Envestnet does both.

Administration services can cost 2 to 4 basis points of assets, while money management costs 30 to 40, said Craig Richard, co-portfolio manager of the Buffalo Emerging Opportunities Fund, which has $566 million in assets.

Combined with the Buffalo Small Cap Fund, the two mutual funds own close to 1.5% of Envestnet’s outstanding shares.

‘FOOT IN THE DOOR’

“The strategy is to get their foot in the door with advisers and then grow the business with the number of applications the adviser will take on,” Mr. Richard said.

On average, Envestnet generates 15 to 17 basis points of revenue from its combined assets under management and assets under administration, he said.
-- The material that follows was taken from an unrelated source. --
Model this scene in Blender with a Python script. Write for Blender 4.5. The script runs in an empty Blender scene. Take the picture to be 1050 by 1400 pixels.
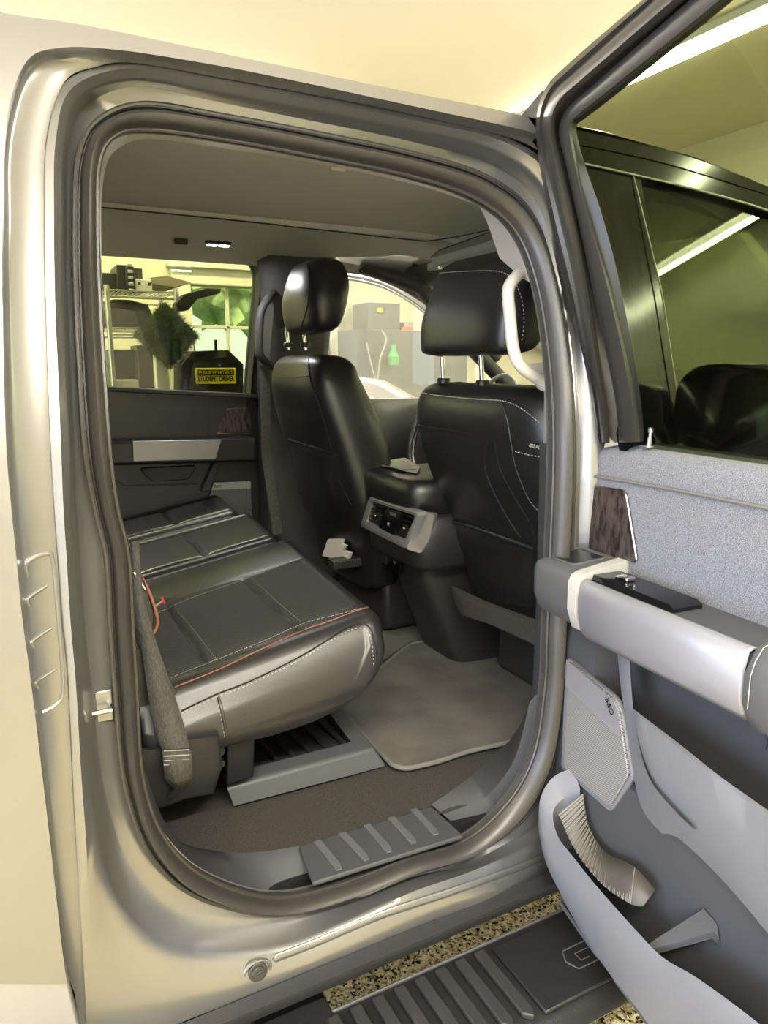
import bpy, bmesh, math, random
from mathutils import Vector, Matrix, noise
from mathutils.bvhtree import BVHTree
random.seed(7)
S = bpy.context.scene
COL = S.collection

# ------------------------------------------------------------------ camera
F, CX, CY = 980.0, 525.0, 700.0
YAW, PITCH = math.radians(27.5), math.radians(-11.6)
CAM = Vector((0.0, -1.08, 1.55))
FWD = Vector((math.sin(YAW)*math.cos(PITCH), math.cos(YAW)*math.cos(PITCH), math.sin(PITCH)))
RT = Vector((math.cos(YAW), -math.sin(YAW), 0.0))
UP = RT.cross(FWD)
cd = bpy.data.cameras.new('camera'); cam = bpy.data.objects.new('camera', cd); COL.objects.link(cam)
cd.sensor_fit = 'VERTICAL'; cd.sensor_height = 36; cd.sensor_width = 27; cd.lens = 36*F/1400
cd.clip_start = 0.02; cd.clip_end = 200
cam.matrix_world = Matrix(((RT.x, UP.x, -FWD.x, CAM.x), (RT.y, UP.y, -FWD.y, CAM.y), (RT.z, UP.z, -FWD.z, CAM.z), (0, 0, 0, 1)))
S.camera = cam

# ------------------------------------------------------------------ world, lights, exposure
S.view_settings.view_transform = 'Standard'; S.view_settings.look = 'None'
S.view_settings.gamma = 1; S.view_settings.use_curve_mapping = False
S.view_settings.exposure = 0.45
w = bpy.data.worlds.new('sky'); S.world = w; w.use_nodes = True
bg = w.node_tree.nodes['Background']; bg.inputs[0].default_value = (0.75, 0.88, 1.0, 1); bg.inputs[1].default_value = 3.0

def area(name, loc, size, power, color, direction):
    l = bpy.data.lights.new(name, 'AREA'); l.shape = 'RECTANGLE'; l.size, l.size_y = size; l.energy = power; l.color = color
    o = bpy.data.objects.new(name, l); COL.objects.link(o); o.location = loc
    o.rotation_euler = Vector(direction).to_track_quat('-Z', 'Y').to_euler()
    return o
# open garage door behind the truck: daylight
area('daylight_opening', (-3.45, -.95, 1.25), (4.6, 2.2), 205, (0.68, 0.73, 1.0), (1, 0.05, -0.05))
sl_ = bpy.data.lights.new('sun', 'SUN'); sl_.energy = 7; sl_.angle = .02; sl_.color = (1, .96, .88)
so_ = bpy.data.objects.new('sun', sl_); COL.objects.link(so_); so_.rotation_euler = Vector((.35, .55, -.75)).to_track_quat('-Z', 'Y').to_euler()
LEDC = (1.0, 0.97, 0.88)

# ------------------------------------------------------------------ helpers
def ray(px, py): return FWD*F + RT*(px-CX) - UP*(py-CY)
def P(px, py, x=None, y=None, z=None):
    r = ray(px, py)
    if x is not None: t = (x-CAM.x)/r.x
    elif y is not None: t = (y-CAM.y)/r.y
    else: t = (z-CAM.z)/r.z
    return CAM + r*t
def PN(px, py, q, n):
    r = ray(px, py); n = Vector(n); return CAM + r*((Vector(q)-CAM).dot(n)/r.dot(n))
def tumble(z): return 0.24*max(0.0, z-1.42)
def SD(px, py, yo):                       # point on the near body side, which leans in above the belt line
    y = yo
    for _ in range(8):
        p = P(px, py, y=y); y = yo + tumble(p.z)
    return P(px, py, y=y)

def cr(pts, n=8, closed=False):
    pts = [Vector(p) for p in pts]; out = []; N = len(pts)
    segs = N if closed else N-1
    for i in range(segs):
        if closed: a, b, c, d = pts[(i-1) % N], pts[i], pts[(i+1) % N], pts[(i+2) % N]
        else: a, b, c, d = pts[max(i-1, 0)], pts[i], pts[i+1], pts[min(i+2, N-1)]
        for k in range(n):
            t = k/n
            out.append(0.5*((2*b)+(c-a)*t+(2*a-5*b+4*c-d)*t*t+(3*b-a-3*c+d)*t**3))
    if not closed: out.append(pts[-1].copy())
    return out

MATS = {}
def mesh(name, verts, faces, mat, parent=None, smooth=True, bevel=0, seg=2, sub=0, solid=0, offset=-1, angle=40, mats=None, fm=None):
    me = bpy.data.meshes.new(name); me.from_pydata([tuple(v) for v in verts], [], faces); me.update()
    bm = bmesh.new(); bm.from_mesh(me); bmesh.ops.remove_doubles(bm, verts=bm.verts, dist=1e-6) if fm is None else None
    bmesh.ops.recalc_face_normals(bm, faces=bm.faces); bm.to_mesh(me); bm.free()
    o = bpy.data.objects.new(name, me); COL.objects.link(o)
    for m in (mats or [mat]): me.materials.append(MATS[m])
    if fm is not None:
        for p, k in zip(me.polygons, fm): p.material_index = k
    if smooth: me.shade_smooth()
    if solid:
        m = o.modifiers.new('s', 'SOLIDIFY'); m.thickness = solid; m.offset = offset
    if bevel:
        m = o.modifiers.new('b', 'BEVEL'); m.width = bevel; m.segments = seg; m.limit_method = 'ANGLE'; m.angle_limit = math.radians(35)
        m.harden_normals = False
    if sub:
        m = o.modifiers.new('u', 'SUBSURF'); m.levels = sub; m.render_levels = sub
    if smooth and not sub:
        try: me.set_sharp_from_angle(angle=math.radians(angle))
        except Exception: pass
    if parent: o.parent = parent
    return o

def loft_vf(rings, cu=False, cv=False, caps=False):
    n = len(rings[0]); v = [p for r in rings for p in r]; f = []
    R = len(rings)
    for i in range(R if cv else R-1):
        for j in range(n if cu else n-1):
            a = i*n+j; b = i*n+(j+1) % n; i2 = (i+1) % R
            f.append((a, b, i2*n+(j+1) % n, i2*n+j))
    if caps:
        f.append(tuple(range(n))); f.append(tuple((R-1)*n+k for k in reversed(range(n))))
    return v, f
def loft(name, rings, mat, parent=None, cu=False, cv=False, caps=False, **k):
    v, f = loft_vf(rings, cu, cv, caps); return mesh(name, v, f, mat, parent, **k)

def boxvf(c, s, R=None):
    v = [Vector((a*s[0]/2, b*s[1]/2, d*s[2]/2)) for a in (-1, 1) for b in (-1, 1) for d in (-1, 1)]
    if R: v = [R @ q for q in v]
    v = [q+Vector(c) for q in v]
    return v, [(0, 1, 3, 2), (4, 6, 7, 5), (0, 4, 5, 1), (2, 3, 7, 6), (0, 2, 6, 4), (1, 5, 7, 3)]
def box(name, c, s, mat, parent=None, R=None, bevel=0.003, **k):
    v, f = boxvf(c, s, R); return mesh(name, v, f, mat, parent, bevel=bevel, **k)
def multi(name, parts, mat, parent=None, **k):
    V, Fc = [], []
    for v, f in parts:
        b = len(V); V += v; Fc += [tuple(i+b for i in q) for q in f]
    return mesh(name, V, Fc, mat, parent, **k)
def tube_vf(path, r, n=8, closed=False, flat=1.0, upv=None):
    path = [Vector(p) for p in path]; rings = []; N = len(path); last = None
    for i, p in enumerate(path):
        a = path[(i-1) % N] if (closed or i > 0) else path[i]; b = path[(i+1) % N] if (closed or i < N-1) else path[i]
        t = (b-a).normalized()
        if upv is not None: u = Vector(upv)
        elif last is None: u = Vector((0, 0, 1)) if abs(t.z) < .9 else Vector((1, 0, 0))
        else: u = last
        u = (u - t*u.dot(t)).normalized(); last = u; s = t.cross(u)
        rr = r[i] if isinstance(r, (list, tuple)) else r
        rings.append([p + u*math.cos(2*math.pi*k/n)*rr*flat + s*math.sin(2*math.pi*k/n)*rr for k in range(n)])
    return loft_vf(rings, cu=True, cv=closed, caps=not closed)
def tube(name, path, r, mat, parent=None, n=8, closed=False, flat=1.0, upv=None, **k):
    v, f = tube_vf(path, r, n, closed, flat, upv); return mesh(name, v, f, mat, parent, **k)
def cyl_vf(a, b, r, n=20): return tube_vf([a, b], r, n)
def prism(name, pts, off, mat, parent=None, **k):     # polygon extruded by the vector off
    pts = [Vector(p) for p in pts]; off = Vector(off); n = len(pts)
    v = pts+[p+off for p in pts]
    f = [tuple(range(n)), tuple(n+i for i in reversed(range(n)))]+[(i, n+i, n+(i+1) % n, (i+1) % n) for i in range(n)]
    return mesh(name, v, f, mat, parent, **k)
def rrect(cx, cy, hx, hy, n=4.0, N=40):                # superellipse outline
    out = []
    for k in range(N):
        t = 2*math.pi*k/N; c, s = math.cos(t), math.sin(t)
        out.append((cx+hx*math.copysign(abs(c)**(2/n), c), cy+hy*math.copysign(abs(s)**(2/n), s)))
    return out
def rounded(pts, r=0.01, n=4):                         # round the corners of a 3D polygon
    pts = [Vector(p) for p in pts]; out = []; N = len(pts)
    for i, p in enumerate(pts):
        a, b = pts[i-1], pts[(i+1) % N]
        d1, d2 = (a-p), (b-p); rr = min(r, d1.length*.45, d2.length*.45)
        q1, q2 = p+d1.normalized()*rr, p+d2.normalized()*rr
        for k in range(n+1):
            t = k/n; out.append(q1*(1-t)**2+p*2*t*(1-t)+q2*t*t)
    return out
def tree_of(*objs):
    vs, fs = [], []
    for o in objs:
        b = len(vs); M = o.matrix_world
        vs += [M @ v.co for v in o.data.vertices]; fs += [tuple(i+b for i in p.vertices) for p in o.data.polygons]
    return BVHTree.FromPolygons(vs, fs)
def hit(tr, px, py, off=0.0, fallback=None):
    r = ray(px, py).normalized(); h = tr.ray_cast(CAM, r)
    if h[0] is None: return fallback
    n = h[1]
    if n.dot(r) > 0: n = -n
    return h[0]+n*off
def surfline(tr, pts, off=0.001, n=8):
    p2 = cr([Vector((a, b, 0)) for a, b in pts], n); out = []
    for q in p2:
        h = hit(tr, q.x, q.y, off)
        if h is not None: out.append(h)
    return out
def seam(name, tr, pts, r, mat, parent, off=0.001, n=8): 
    l = surfline(tr, pts, off, n)
    if len(l) > 2: return tube(name, l, r, mat, parent, n=6)
def stitches(name, tr, pts, r, mat, parent, off=0.0015, dash=0.006, gap=0.003):
    l = surfline(tr, pts, off, 30); parts = []; acc = 0; cur = []
    for i in range(1, len(l)):
        d = (l[i]-l[i-1]).length
        if d > .05: continue
        k = max(1, int(d/0.001))
        for j in range(k):
            p = l[i-1].lerp(l[i], j/k); acc += d/k
            if acc % (dash+gap) < dash: cur.append(p)
            elif len(cur) > 1:
                parts.append(tube_vf([cur[0], cur[-1]], r, 4)); cur = []
            else: cur = []
    if parts: return multi(name, parts, mat, parent)
def empty(name, loc=(0, 0, 0), label=None, cat=None, group=None):
    o = bpy.data.objects.new(name, None); COL.objects.link(o); o.location = loc; o.empty_display_size = .1
    if label: tag(o, label, cat, group)
    return o
def tag(o, label, cat, group=None):
    o['label'] = label; o['category'] = cat
    if group: o['group'] = group
    return o
def at(o, parent):                        # keep world position under a moved parent
    o.parent = parent; o.matrix_parent_inverse = Matrix.Translation(-Vector(parent.location)); return o
def struct(o): o['kind'] = 'structure'; return o
def text(name, s, size, origin, xdir, ydir, mat, parent, ext=0.0004, align='CENTER', bold=0.0, fit=None):
    c = bpy.data.curves.new(name, 'FONT'); c.body = s; c.size = size; c.extrude = ext; c.align_x = align; c.align_y = 'CENTER'; c.offset = bold
    c.materials.append(MATS[mat]); o = bpy.data.objects.new(name, c); COL.objects.link(o)
    X = Vector(xdir).normalized(); Z = X.cross(Vector(ydir)).normalized(); Y = Z.cross(X)
    o.matrix_world = Matrix(((X.x, Y.x, Z.x, origin[0]), (X.y, Y.y, Z.y, origin[1]), (X.z, Y.z, Z.z, origin[2]), (0, 0, 0, 1)))
    bpy.context.view_layer.update()
    me = bpy.data.meshes.new_from_object(o.evaluated_get(bpy.context.evaluated_depsgraph_get())); mw = o.matrix_world.copy()
    if fit:
        w_ = max(v.co.x for v in me.vertices)-min(v.co.x for v in me.vertices)
        for v in me.vertices: v.co.x *= fit/w_
    bpy.data.objects.remove(o); o = bpy.data.objects.new(name, me); COL.objects.link(o); o.matrix_world = mw
    if parent: o.parent = parent
    return o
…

Combined, those assets total $178 billion of the company’s $537 billion total platform assets, which include licensing assets.

However, assets under administration and assets under management account for 80% of the company’s revenue, Mr. Richard said.

“There’s tremendous scale and leverage in the model,” he said.

The company’s earnings before interest, tax, depreciation and amortization margin divided by total revenue is in the mid-teens.

That could ramp up to 30%, Mr. Richard said.

“Coming out of the [initial public offering], a few quarters were disappointing, and earnings growth lagged” at Envestnet, Mr. Richard said.

“But in the last year, investors see the potential for leverage and growth,” he said. “The sentiment around the name has improved a lot.